GIVEN DATA:
-- Start --

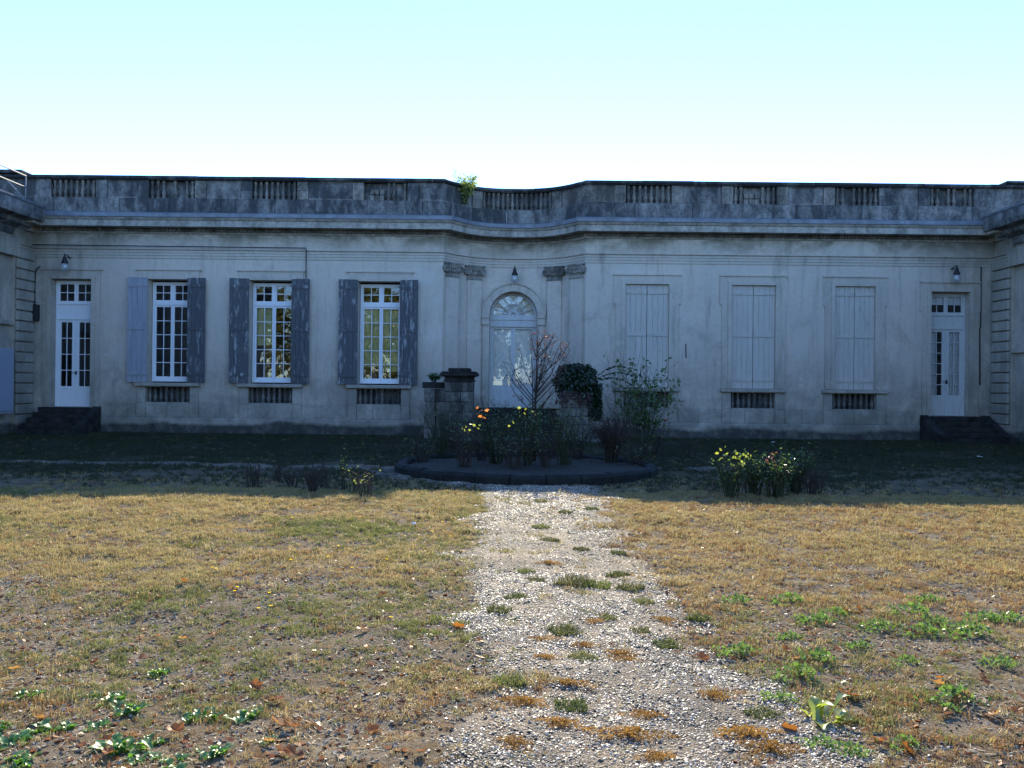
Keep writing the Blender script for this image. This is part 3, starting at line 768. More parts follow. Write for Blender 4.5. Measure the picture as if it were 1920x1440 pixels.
# Ionic pilasters in the niche
def pilaster(x):
    e = .02; y = nc(x); sl = (nc(x + e) - nc(x - e)) / (2 * e); ang = math.atan(sl) * .8
    T = Matrix.Translation((x, y, 0)) @ Matrix.Rotation(ang, 4, 'Z')
    s = MB(); s.boxm(T, -.245, .245, -.09, .2, 1.12, 4.99); s.boxm(T, -.29, .29, -.14, .2, .86, 1.0); s.boxm(T, -.265, .265, -.115, .2, 1.001, 1.119)
    pl = bevel(s.build('pilaster', M['wall'], mansion), .008)
    c = MB(); c.boxm(T, -.27, .27, -.12, .2, 4.992, 5.03); c.boxm(T, -.24, .24, -.10, .2, 5.031, 5.13); c.boxm(T, -.27, .27, -.13, .2, 5.131, 5.34); c.boxm(T, -.34, .34, -.20, .2, 5.395, 5.447)
    c.boxm(T, -.30, .30, -.165, .2, 5.341, 5.394)
    for sx in (-1, 1):                                                    # volutes: a spiral ridge on a disc
        pts = []; rad = []
        for k in range(26):
            t = k / 25 * 4.6 * math.pi; r = .135 * (1 - k / 27); pts.append(T @ Vector((sx * (.27 - 0) + sx * r * math.cos(t + 1.57) , -.165, 5.255 + r * math.sin(t + 1.57)))); rad.append(.022 * (1 - k / 45))
        c.tube(pts, rad, 5)
        d = [T @ Vector((sx * .27 + .125 * math.cos(q * math.pi / 6), yy, 5.255 + .125 * math.sin(q * math.pi / 6))) for yy in (-.155, .1) for q in range(12)]
        c.add(d, [tuple(range(12))] + [(q, (q + 1) % 12, 12 + (q + 1) % 12, 12 + q) for q in range(12)])
    for k in range(5):                                                    # eggs
        a = T @ Vector((-.16 + .08 * k, -.145, 5.30)); c.tube([a + Vector((0, 0, .045)), a, a - Vector((0, 0, .07))], [.02, .034, .008], 6)
    for k in range(7):                                                    # garland
        t = -1 + 2 * k / 6; a = T @ Vector((t * .2, -.15, 5.16 + .07 * t * t)); c.lathe([(.01, -.03), (.032, 0), (.01, .03)], a, 6)
    c.build('capital', M['capital'], pl)
for x in (-1.97, -1.28, 1.37, 2.05): pilaster(x)

# shutters
def leaf_shutter(x0, w, z0, z1, y, ang, mat, hinge):
    """hinge at x0 (+w may be negative); board faces outward"""
    T = Matrix.Translation((x0, y, 0)) @ Matrix.Rotation(ang, 4, 'Z')
    nbd = 4; sg = 1 if w > 0 else -1; W = abs(w)
    sh = None
    for zz in ((z0 + z1) / 2, z0 + .22, z1 - .30):
        fr = MB(); fr.boxm(T, *sorted((sg * .015, sg * (W - .015))), -.022, -.0005, zz, zz + .10)
        if sh is None: sh = fr.build('shutter', mat, mansion)
        else: fr.build('batten', mat, sh)
    for k in range(nbd):
        u0 = W * k / nbd + .003; u1 = W * (k + 1) / nbd - .003
        b = MB(); b.boxm(T, *sorted((sg * u0, sg * u1)), 0, .035, z0, z1 + rg.uniform(-.004, .004)); b.build('board', mat, sh)
    for zz in (z0 + .26, z1 - .26): ir = MB(); ir.boxm(T, *sorted((sg * -.03, sg * W * .55)), -.032, -.0225, zz, zz + .035); ir.build('strap_hinge', mat, sh)
for i, (x, w) in enumerate(WL):
    m0 = M['lav_shutter'] if i == 0 else M['dark_shutter']; yy = YF - .09
    leaf_shutter(x - w / 2 + .01, -.60, 1.57, 4.84, yy, R(5 + i), m0, 0)
    leaf_shutter(x + w / 2 - .05, .58, 1.57, 4.84, yy, R(-6 - i), M['dark_shutter'], 0)
for x, w in WR:
    for sx in (-1, 1): leaf_shutter(x + sx * (w / 2 - .006), -sx * (w / 2 - .012), 1.57, 4.795, YF + .03 + .004 * sx, 0, M['pale_shutter'], 0)

# ================================================================== WINGS
def wing(sx, label):
    w = empty('wing_building', (sx * 15.2, 20, 0), label, 'building')
    X = lambda a, b: sorted((sx * a, sx * b))
    m = MB(); m.box(*X(15.14, 22), 2, YF - .001, -.4, 6.64); m.build('wall', M['wall'], w)
    m = MB(); m.box(*X(15.31, 22), YF + .001, 33.5, -.4, 6.64); m.build('rear_block', M['wall'], w)
    m = MB(); m.box(*X(14.9, 22), 2, YF - .8, 6.80, 6.95); m.build('roof', M['roof'], w)
    # corner pier with rusticated blocks
    m = MB(); m.box(*X(15.03, 15.138), 25.72, YF - .002, -.3, 6.2); m.build('corner_pier', M['wall'], w)
    z = .55; k = 0
    while z < 5.3:
        m = MB(); m.box(*X(14.93, 15.029), 25.74, YF - .06, z + .014, z + .300); bevel(m.build('quoin_block', M['blocks'], w), .022); z += .316
    m = MB(); m.box(*X(14.88, 15.029), 25.70, YF - .05, -.3, .54); m.build('plinth', M['blocks'], w)
    # flat arch of wedge stones over the recessed bay
    n_ = 15; y0, y1 = 22.1, 25.72
    for k in range(n_):
        a, b = y0 + (y1 - y0) * k / n_, y0 + (y1 - y0) * (k + 1) / n_; s0 = (a - (y0 + y1) / 2) * .12; s1 = (b - (y0 + y1) / 2) * .12
        v = MB(); xa, xb = sx * 14.95, sx * 15.139
        v.add([(xa, a + .008, 5.33), (xa, b - .008, 5.33), (xa, b - .008 + s1, 5.86), (xa, a + .008 + s0, 5.86), (xb, a + .008, 5.33), (xb, b - .008, 5.33), (xb, b - .008 + s1, 5.86), (xb, a + .008 + s0, 5.86)],
              [(0, 1, 2, 3), (7, 6, 5, 4), (0, 4, 5, 1), (3, 2, 6, 7), (1, 5, 6, 2), (0, 3, 7, 4)])
        v.build('wedge_stone', M['blocks'], w)
    m = MB(); zc = 2.72 if sx > 0 else 3.25; m.box(*X(15.02, 15.139), 22.2, 25.70, zc, zc + .12); m.build('string_course', M['trim'], w)
    for k in range(5):
        yk = 21.2 - k * 3.9
        m = MB(); m.box(*X(15.0, 15.139), yk - .45, yk + .45, -.3, 6.2); m.build('pilaster', M['blocks'], w)
    # cornice and deep eaves fascia
    pth = Path([(sx * 15.14, 2.0), (sx * 15.14, YF - .5)] if sx < 0 else [(sx * 15.14, YF - .5), (sx * 15.14, 2.0)])
    m = MB(); sweep(m, pth, [(-.02, 6.0), (.06, 6.0), (.12, 6.2), (.35, 6.3), (.38, 6.42), (.70, 6.46), (.74, 6.60), (.74, 6.84), (-.02, 6.95)]); m.build('eaves', M['parapet'], w)
    m = MB(); sweep(m, pth, [(.60, 6.86), (.745, 6.845), (.77, 6.88), (.77, 6.93), (.62, 6.955)]); m.build('gutter', M['zinc'], w)
    return w
wl_ = wing(-1, 'left wing of the mansion with rusticated corner pier, cut by the photo edge')
wr_ = wing(1, 'right wing of the mansion with wedge stone lintel, cut by the photo edge')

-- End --

EXERCISE TASK: Return the listing above unchanged, apart from dropping its pictures.

RESULT OF THIS EXERCISE:
Keep writing the Blender script for this image. This is part 3, starting at line 768. More parts follow. Write for Blender 4.5. Measure the picture as if it were 1920x1440 pixels.
# Ionic pilasters in the niche
def pilaster(x):
    e = .02; y = nc(x); sl = (nc(x + e) - nc(x - e)) / (2 * e); ang = math.atan(sl) * .8
    T = Matrix.Translation((x, y, 0)) @ Matrix.Rotation(ang, 4, 'Z')
    s = MB(); s.boxm(T, -.245, .245, -.09, .2, 1.12, 4.99); s.boxm(T, -.29, .29, -.14, .2, .86, 1.0); s.boxm(T, -.265, .265, -.115, .2, 1.001, 1.119)
    pl = bevel(s.build('pilaster', M['wall'], mansion), .008)
    c = MB(); c.boxm(T, -.27, .27, -.12, .2, 4.992, 5.03); c.boxm(T, -.24, .24, -.10, .2, 5.031, 5.13); c.boxm(T, -.27, .27, -.13, .2, 5.131, 5.34); c.boxm(T, -.34, .34, -.20, .2, 5.395, 5.447)
    c.boxm(T, -.30, .30, -.165, .2, 5.341, 5.394)
    for sx in (-1, 1):                                                    # volutes: a spiral ridge on a disc
        pts = []; rad = []
        for k in range(26):
            t = k / 25 * 4.6 * math.pi; r = .135 * (1 - k / 27); pts.append(T @ Vector((sx * (.27 - 0) + sx * r * math.cos(t + 1.57) , -.165, 5.255 + r * math.sin(t + 1.57)))); rad.append(.022 * (1 - k / 45))
        c.tube(pts, rad, 5)
        d = [T @ Vector((sx * .27 + .125 * math.cos(q * math.pi / 6), yy, 5.255 + .125 * math.sin(q * math.pi / 6))) for yy in (-.155, .1) for q in range(12)]
        c.add(d, [tuple(range(12))] + [(q, (q + 1) % 12, 12 + (q + 1) % 12, 12 + q) for q in range(12)])
    for k in range(5):                                                    # eggs
        a = T @ Vector((-.16 + .08 * k, -.145, 5.30)); c.tube([a + Vector((0, 0, .045)), a, a - Vector((0, 0, .07))], [.02, .034, .008], 6)
    for k in range(7):                                                    # garland
        t = -1 + 2 * k / 6; a = T @ Vector((t * .2, -.15, 5.16 + .07 * t * t)); c.lathe([(.01, -.03), (.032, 0), (.01, .03)], a, 6)
    c.build('capital', M['capital'], pl)
for x in (-1.97, -1.28, 1.37, 2.05): pilaster(x)

# shutters
def leaf_shutter(x0, w, z0, z1, y, ang, mat, hinge):
    """hinge at x0 (+w may be negative); board faces outward"""
    T = Matrix.Translation((x0, y, 0)) @ Matrix.Rotation(ang, 4, 'Z')
    nbd = 4; sg = 1 if w > 0 else -1; W = abs(w)
    sh = None
    for zz in ((z0 + z1) / 2, z0 + .22, z1 - .30):
        fr = MB(); fr.boxm(T, *sorted((sg * .015, sg * (W - .015))), -.022, -.0005, zz, zz + .10)
        if sh is None: sh = fr.build('shutter', mat, mansion)
        else: fr.build('batten', mat, sh)
    for k in range(nbd):
        u0 = W * k / nbd + .003; u1 = W * (k + 1) / nbd - .003
        b = MB(); b.boxm(T, *sorted((sg * u0, sg * u1)), 0, .035, z0, z1 + rg.uniform(-.004, .004)); b.build('board', mat, sh)
    for zz in (z0 + .26, z1 - .26): ir = MB(); ir.boxm(T, *sorted((sg * -.03, sg * W * .55)), -.032, -.0225, zz, zz + .035); ir.build('strap_hinge', mat, sh)
for i, (x, w) in enumerate(WL):
    m0 = M['lav_shutter'] if i == 0 else M['dark_shutter']; yy = YF - .09
    leaf_shutter(x - w / 2 + .01, -.60, 1.57, 4.84, yy, R(5 + i), m0, 0)
    leaf_shutter(x + w / 2 - .05, .58, 1.57, 4.84, yy, R(-6 - i), M['dark_shutter'], 0)
for x, w in WR:
    for sx in (-1, 1): leaf_shutter(x + sx * (w / 2 - .006), -sx * (w / 2 - .012), 1.57, 4.795, YF + .03 + .004 * sx, 0, M['pale_shutter'], 0)

# ================================================================== WINGS
def wing(sx, label):
    w = empty('wing_building', (sx * 15.2, 20, 0), label, 'building')
    X = lambda a, b: sorted((sx * a, sx * b))
    m = MB(); m.box(*X(15.14, 22), 2, YF - .001, -.4, 6.64); m.build('wall', M['wall'], w)
    m = MB(); m.box(*X(15.31, 22), YF + .001, 33.5, -.4, 6.64); m.build('rear_block', M['wall'], w)
    m = MB(); m.box(*X(14.9, 22), 2, YF - .8, 6.80, 6.95); m.build('roof', M['roof'], w)
    # corner pier with rusticated blocks
    m = MB(); m.box(*X(15.03, 15.138), 25.72, YF - .002, -.3, 6.2); m.build('corner_pier', M['wall'], w)
    z = .55; k = 0
    while z < 5.3:
        m = MB(); m.box(*X(14.93, 15.029), 25.74, YF - .06, z + .014, z + .300); bevel(m.build('quoin_block', M['blocks'], w), .022); z += .316
    m = MB(); m.box(*X(14.88, 15.029), 25.70, YF - .05, -.3, .54); m.build('plinth', M['blocks'], w)
    # flat arch of wedge stones over the recessed bay
    n_ = 15; y0, y1 = 22.1, 25.72
    for k in range(n_):
        a, b = y0 + (y1 - y0) * k / n_, y0 + (y1 - y0) * (k + 1) / n_; s0 = (a - (y0 + y1) / 2) * .12; s1 = (b - (y0 + y1) / 2) * .12
        v = MB(); xa, xb = sx * 14.95, sx * 15.139
        v.add([(xa, a + .008, 5.33), (xa, b - .008, 5.33), (xa, b - .008 + s1, 5.86), (xa, a + .008 + s0, 5.86), (xb, a + .008, 5.33), (xb, b - .008, 5.33), (xb, b - .008 + s1, 5.86), (xb, a + .008 + s0, 5.86)],
              [(0, 1, 2, 3), (7, 6, 5, 4), (0, 4, 5, 1), (3, 2, 6, 7), (1, 5, 6, 2), (0, 3, 7, 4)])
        v.build('wedge_stone', M['blocks'], w)
    m = MB(); zc = 2.72 if sx > 0 else 3.25; m.box(*X(15.02, 15.139), 22.2, 25.70, zc, zc + .12); m.build('string_course', M['trim'], w)
    for k in range(5):
        yk = 21.2 - k * 3.9
        m = MB(); m.box(*X(15.0, 15.139), yk - .45, yk + .45, -.3, 6.2); m.build('pilaster', M['blocks'], w)
    # cornice and deep eaves fascia
    pth = Path([(sx * 15.14, 2.0), (sx * 15.14, YF - .5)] if sx < 0 else [(sx * 15.14, YF - .5), (sx * 15.14, 2.0)])
    m = MB(); sweep(m, pth, [(-.02, 6.0), (.06, 6.0), (.12, 6.2), (.35, 6.3), (.38, 6.42), (.70, 6.46), (.74, 6.60), (.74, 6.84), (-.02, 6.95)]); m.build('eaves', M['parapet'], w)
    m = MB(); sweep(m, pth, [(.60, 6.86), (.745, 6.845), (.77, 6.88), (.77, 6.93), (.62, 6.955)]); m.build('gutter', M['zinc'], w)
    return w
wl_ = wing(-1, 'left wing of the mansion with rusticated corner pier, cut by the photo edge')
wr_ = wing(1, 'right wing of the mansion with wedge stone lintel, cut by the photo edge')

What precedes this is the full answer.